The London Borough of Southwark has failed to persuade the Court of Appeal that a conditional fee agreement in a housing disrepair case was champertous and should have been declared unlawful.

In Sibthorpe and Morris v London Borough of Southwark [2011] EWCA Civ 25, the claimants were both tenants of Southwark and had complained about the state of their properties. Their solicitor had, through a CFA, indemnified his clients against paying the council’s costs.

Southwark lost the housing disrepair cases, but contested the costs by claiming that the CFA was unlawful.

Giving the lead judgement and ruling that the agreement between the parties was binding, Lord Neuberger said champerty cases all involved a gain if the action succeeded. No case had been cited in which it has been held to be champertous for a person just to agree to run the risk of a loss if the action failed, without enjoying any gain if it succeeded.

“I find it hard to accept that, by shouldering the risk of an adverse order for costs against his client, a solicitor is acting contrary to public policy, which is, of course, the basis for the law of champerty,” the Master of the Rolls said.

He had earlier concluded that the law of champerty has been relaxed to a degree in relation to agreements involving third parties, but not agreements involving lawyers. However, he said it would be another thing altogether to expand the law to include the kind of indemnity provided in this case.

The court also agreed with Mr Justice Macduff’s earlier ruling on a separate point that providing an indemnity such as this does not transform a contract for legal services into a contract of insurance regulated under financial services law.

The Law Society hailed the Court of Appeal’s ruling as a landmark decision confirming the court’s modern approach to, champertous agreements and access to justice issues.

Chancery Lane had intervened in the case, arguing that the issue at stake was one of significant importance to solicitors and access to justice.

Law Society President Linda Lee said: “The government’s proposals to abolish the recovery of ATE premiums from defendants in successful cases combined with changes to the scope of legal aid, will lead to many individuals finding it difficult to bring claims where their only access to a remedy is through the courts and although in some instances solicitors would be able to offer an indemnity for costs, this would be very rare.

“Funding of this type will not replace the products currently offered by the insurance market.

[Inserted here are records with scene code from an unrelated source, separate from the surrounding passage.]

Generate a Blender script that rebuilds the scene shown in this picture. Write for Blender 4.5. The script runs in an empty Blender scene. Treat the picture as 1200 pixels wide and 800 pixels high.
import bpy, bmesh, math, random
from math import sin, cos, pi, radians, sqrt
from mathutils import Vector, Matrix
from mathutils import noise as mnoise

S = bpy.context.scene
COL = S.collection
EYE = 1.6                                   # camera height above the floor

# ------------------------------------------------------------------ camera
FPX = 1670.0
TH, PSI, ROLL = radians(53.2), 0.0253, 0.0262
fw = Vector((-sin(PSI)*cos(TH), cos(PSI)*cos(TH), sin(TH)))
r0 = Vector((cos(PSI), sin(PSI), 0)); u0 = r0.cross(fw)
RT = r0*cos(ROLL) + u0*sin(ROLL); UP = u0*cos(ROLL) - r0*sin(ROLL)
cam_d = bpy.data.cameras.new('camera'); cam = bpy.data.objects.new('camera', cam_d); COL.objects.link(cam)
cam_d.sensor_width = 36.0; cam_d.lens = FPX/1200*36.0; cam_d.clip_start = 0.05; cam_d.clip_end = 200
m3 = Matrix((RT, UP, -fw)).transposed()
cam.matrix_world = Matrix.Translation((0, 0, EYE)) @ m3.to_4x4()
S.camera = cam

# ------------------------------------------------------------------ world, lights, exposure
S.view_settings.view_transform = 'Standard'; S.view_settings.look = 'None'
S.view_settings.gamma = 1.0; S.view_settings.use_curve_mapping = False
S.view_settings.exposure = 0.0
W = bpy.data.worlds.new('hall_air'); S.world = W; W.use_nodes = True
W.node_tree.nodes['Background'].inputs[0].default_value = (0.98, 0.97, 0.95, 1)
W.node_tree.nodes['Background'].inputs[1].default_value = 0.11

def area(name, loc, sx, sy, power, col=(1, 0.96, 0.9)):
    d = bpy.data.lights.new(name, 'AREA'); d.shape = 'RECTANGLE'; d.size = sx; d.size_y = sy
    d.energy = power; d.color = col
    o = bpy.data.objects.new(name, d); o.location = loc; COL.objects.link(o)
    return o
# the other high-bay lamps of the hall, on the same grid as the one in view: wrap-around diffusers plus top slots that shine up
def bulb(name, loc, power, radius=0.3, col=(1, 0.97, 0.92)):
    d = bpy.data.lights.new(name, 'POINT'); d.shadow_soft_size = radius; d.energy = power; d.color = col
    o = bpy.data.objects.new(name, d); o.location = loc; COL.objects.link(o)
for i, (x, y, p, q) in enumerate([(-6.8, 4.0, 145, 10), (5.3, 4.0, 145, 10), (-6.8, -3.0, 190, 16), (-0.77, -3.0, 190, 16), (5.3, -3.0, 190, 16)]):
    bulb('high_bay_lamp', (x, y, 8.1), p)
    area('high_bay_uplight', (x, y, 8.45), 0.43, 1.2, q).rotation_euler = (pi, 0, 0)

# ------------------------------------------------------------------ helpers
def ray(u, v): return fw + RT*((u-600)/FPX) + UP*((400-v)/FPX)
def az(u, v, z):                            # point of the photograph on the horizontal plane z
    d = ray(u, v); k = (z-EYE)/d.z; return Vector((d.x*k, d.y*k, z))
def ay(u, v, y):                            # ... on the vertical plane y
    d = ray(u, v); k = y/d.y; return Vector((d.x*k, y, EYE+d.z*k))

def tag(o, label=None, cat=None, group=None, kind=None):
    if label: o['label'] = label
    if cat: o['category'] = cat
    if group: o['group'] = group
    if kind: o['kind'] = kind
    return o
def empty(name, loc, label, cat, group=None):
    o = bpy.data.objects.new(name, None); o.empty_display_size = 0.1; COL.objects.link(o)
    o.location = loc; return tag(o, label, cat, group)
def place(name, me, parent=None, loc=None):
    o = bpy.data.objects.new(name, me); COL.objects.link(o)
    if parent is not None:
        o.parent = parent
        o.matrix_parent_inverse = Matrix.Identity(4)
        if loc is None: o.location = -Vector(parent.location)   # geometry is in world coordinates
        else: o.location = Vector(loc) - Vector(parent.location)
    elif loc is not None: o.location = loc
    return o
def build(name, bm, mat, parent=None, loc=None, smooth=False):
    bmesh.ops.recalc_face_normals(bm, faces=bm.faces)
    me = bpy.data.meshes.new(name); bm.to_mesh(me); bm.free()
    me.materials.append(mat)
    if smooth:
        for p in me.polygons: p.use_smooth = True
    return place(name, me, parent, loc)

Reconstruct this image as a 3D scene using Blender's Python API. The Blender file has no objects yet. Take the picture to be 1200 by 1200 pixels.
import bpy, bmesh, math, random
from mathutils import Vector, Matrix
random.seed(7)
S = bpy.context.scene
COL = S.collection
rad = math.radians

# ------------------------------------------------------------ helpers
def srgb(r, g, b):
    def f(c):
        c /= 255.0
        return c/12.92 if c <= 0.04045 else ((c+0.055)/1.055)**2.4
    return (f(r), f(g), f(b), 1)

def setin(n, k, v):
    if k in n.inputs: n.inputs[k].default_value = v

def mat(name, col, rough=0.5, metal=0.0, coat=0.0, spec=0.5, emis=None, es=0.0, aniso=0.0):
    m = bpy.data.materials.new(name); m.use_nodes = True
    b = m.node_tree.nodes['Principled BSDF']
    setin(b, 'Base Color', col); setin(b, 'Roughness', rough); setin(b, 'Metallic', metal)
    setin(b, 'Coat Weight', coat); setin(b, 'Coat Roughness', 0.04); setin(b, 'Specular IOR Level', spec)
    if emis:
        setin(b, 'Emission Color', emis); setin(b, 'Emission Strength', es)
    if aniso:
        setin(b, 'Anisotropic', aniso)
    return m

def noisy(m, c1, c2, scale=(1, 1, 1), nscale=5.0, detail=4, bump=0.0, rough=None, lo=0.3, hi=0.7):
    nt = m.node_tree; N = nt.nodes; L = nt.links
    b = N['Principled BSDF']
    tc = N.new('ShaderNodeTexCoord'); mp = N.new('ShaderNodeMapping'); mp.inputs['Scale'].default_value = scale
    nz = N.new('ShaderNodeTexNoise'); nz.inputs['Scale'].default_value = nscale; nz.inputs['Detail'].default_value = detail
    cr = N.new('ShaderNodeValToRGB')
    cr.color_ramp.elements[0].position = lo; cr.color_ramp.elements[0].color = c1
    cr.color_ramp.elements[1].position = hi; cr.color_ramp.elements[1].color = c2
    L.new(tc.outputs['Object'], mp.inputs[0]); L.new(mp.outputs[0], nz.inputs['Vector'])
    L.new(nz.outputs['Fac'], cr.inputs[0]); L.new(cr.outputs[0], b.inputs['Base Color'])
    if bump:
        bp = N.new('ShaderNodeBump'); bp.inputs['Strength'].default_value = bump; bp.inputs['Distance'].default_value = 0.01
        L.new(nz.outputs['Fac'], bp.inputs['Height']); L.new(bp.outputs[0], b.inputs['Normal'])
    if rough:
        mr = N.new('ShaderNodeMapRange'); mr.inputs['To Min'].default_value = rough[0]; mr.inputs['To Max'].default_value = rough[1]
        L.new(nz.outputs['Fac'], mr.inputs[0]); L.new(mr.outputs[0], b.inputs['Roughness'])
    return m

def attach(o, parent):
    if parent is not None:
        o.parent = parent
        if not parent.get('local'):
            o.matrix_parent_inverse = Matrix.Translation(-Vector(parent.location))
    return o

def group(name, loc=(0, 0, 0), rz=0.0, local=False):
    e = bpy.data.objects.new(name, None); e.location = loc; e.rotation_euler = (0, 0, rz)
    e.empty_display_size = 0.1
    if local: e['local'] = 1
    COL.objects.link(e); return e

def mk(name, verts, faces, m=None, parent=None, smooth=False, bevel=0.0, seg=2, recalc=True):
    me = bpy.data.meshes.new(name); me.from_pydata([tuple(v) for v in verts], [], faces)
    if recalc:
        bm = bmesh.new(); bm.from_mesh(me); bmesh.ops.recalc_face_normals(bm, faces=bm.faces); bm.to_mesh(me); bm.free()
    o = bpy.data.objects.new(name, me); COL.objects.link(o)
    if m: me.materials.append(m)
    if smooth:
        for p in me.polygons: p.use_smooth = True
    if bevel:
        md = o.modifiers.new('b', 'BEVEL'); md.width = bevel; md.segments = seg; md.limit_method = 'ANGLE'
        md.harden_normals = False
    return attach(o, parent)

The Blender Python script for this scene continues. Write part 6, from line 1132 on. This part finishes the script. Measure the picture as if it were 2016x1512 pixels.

If the government proposals are introduced they will undoubtedly adversely effect the after the event insurance market, and the public should be aware that their ability to defend their rights which they have enjoyed over the last few years will disappear.”

Lee added that the solicitors in the Sibthorpe case had not breached any professional conduct rule and had made every effort to assist a client with funding “what was clearly a valid claim”.

She added: “The Court of Appeal has reached an eminently sensible decision which, in addition to providing a clear message about the importance of access to justice it also paves the way for clients to be fully indemnified against adverse costs orders by solicitors in cases where either legal aid or legal expenses insurance are unavailable.

“The Law Society was surprised that the appeal was commenced in the first place especially bearing in mind the government’s policy on public spending cuts and the fact that the solicitors’ indemnity would have reimbursed the local authority’s legal costs had it successfully defended the original claim.”